Jasmyn Fyffe Dance (Toronto, Ontario)

Currently this work asks one question “how do we unload today to reload for tomorrow?”

Choreographer: Jasmyn Fyffe

Toronto-based award-winning choreographer/dancer Jasmyn Fyffe is described as “ a young artist whose body of work is developing in a style all her own.”(Sway magazine – Anya Wassenberg). Winner of the 2013 Frankie Award (in Montreal) for most outstanding choreography/choreographer for her 50 min work “Pulse.” She is the director of “Jasmyn Fyffe Dance.” She also works independently and has performed/choreographed in Toronto, Brooklyn NY, Montreal QC, North Bay O, Sinop, Turkey, Pittsburgh, Seattle and Birmingham UK. Commissions include: Dance Ontario, Iona Secondary School, Early Haig Secondary School, Ballet Jorgen, Wish Opera and  K’aeja D’dance to name a few. Jasmyn recently worked on Fox Production’s “Rocky Horror Picture Show” winter/spring 2016. She was recently featured on CBC’s “HERstory in Black” honoring 150 Black Canadian women making a significant contribution in Canada. “Fyffe is an indisputably talented performer and dancemaker,” Kathleen Smith, The Dance Current.


Good Women Dance Collective (Edmonton, Alberta)

Recapturing the Aesop fable: Avaricious and Envious, Caveat examines what happens to the characters after the end of the fable, picking up the story where Aesop left off.
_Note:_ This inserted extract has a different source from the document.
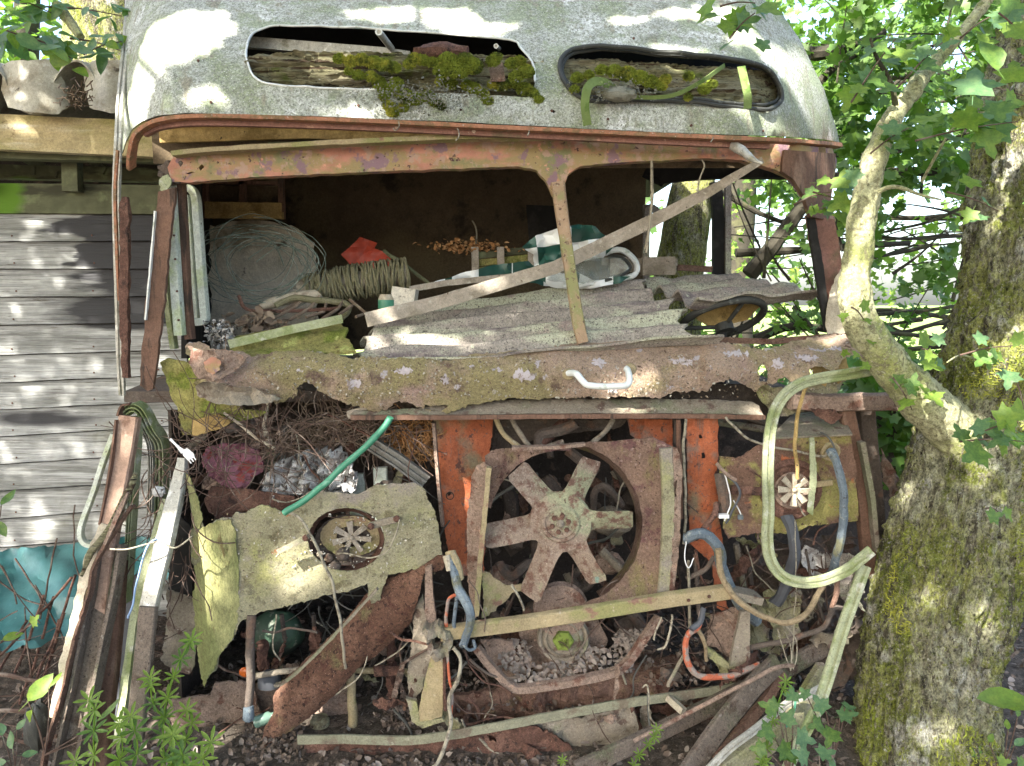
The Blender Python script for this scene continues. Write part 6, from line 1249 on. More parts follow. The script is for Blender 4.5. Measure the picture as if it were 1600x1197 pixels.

Choreographer: Ainsley Hillyard

Good Women Dance Collective (GWDC) is a creation-based company committed to supporting a vibrant and sustainable contemporary dance community in Edmonton since 2009. Current artistic members Ainsley Hillyard, Alison Kause, Alida Kendell and Kate Stashko have trained across Canada, the U.S. and Europe, and are passionate about making contemporary dance more accessible to the general public. GWDC produces several events each season, including the work-in- progress series What’s Cooking? and the annual showcase of Canadian contemporary dance, Convergence. Outside of the collective’s annual productions, GWDC has performed in numerous festivals and events across Alberta and Canada, including Dancefest @ Nextfest, the Edmonton Fringe Festival, the Expanse Movement Arts Festival, Skirts Afire, the Prairie Dance Circuit, The Mayors Celebration of the Arts Gala, A.I.R (presented by Dancers’ Studio West), Feats Festival of Dance, the Winnipeg Fringe Festival, Canada Dance Festival and the Toronto Fringe Festival.


Anne-Flore de Rochambeau (Montreal, Quebec)

The human body as an intricate and autoregulated engine designed to adapt and transform as we age. When an anomaly dives in, a race driven by survival emerges through this degenerative mutation.

Choreographer: Anne-Flore de Rochambeau

Following her academic training in Paris, New York and Montreal, Anne-Flore de Rochambeau is developing her practice as a performer and choreographer. In 2016, she finalizes a triptych inspired by the theory of fluid dynamics. Its different parts have been presented in Montreal (Quartiers Danses, Zone Homa, Tangente), in Toronto (Dance Matters) and in France (Auteurs de troubles). During the same period, she has co-created Alt-shift with the choreographer Liliane Moussa. This collective aims to develop in situ and immersive choreographic projects, including Entrelacs which has been successfully touring in different neighborhoods of Montreal. In 2017, Anne-Flore is developing the new work LORE and will be presenting the solo Fadeout at the d:mic/fac festival. Exploring the social nature of the individual, her works reflect unconscious mechanisms that characterize our interactions. Investing space with a refined aesthetic, she uses an organic and intuitive language to engage a sensory relationship with the audience.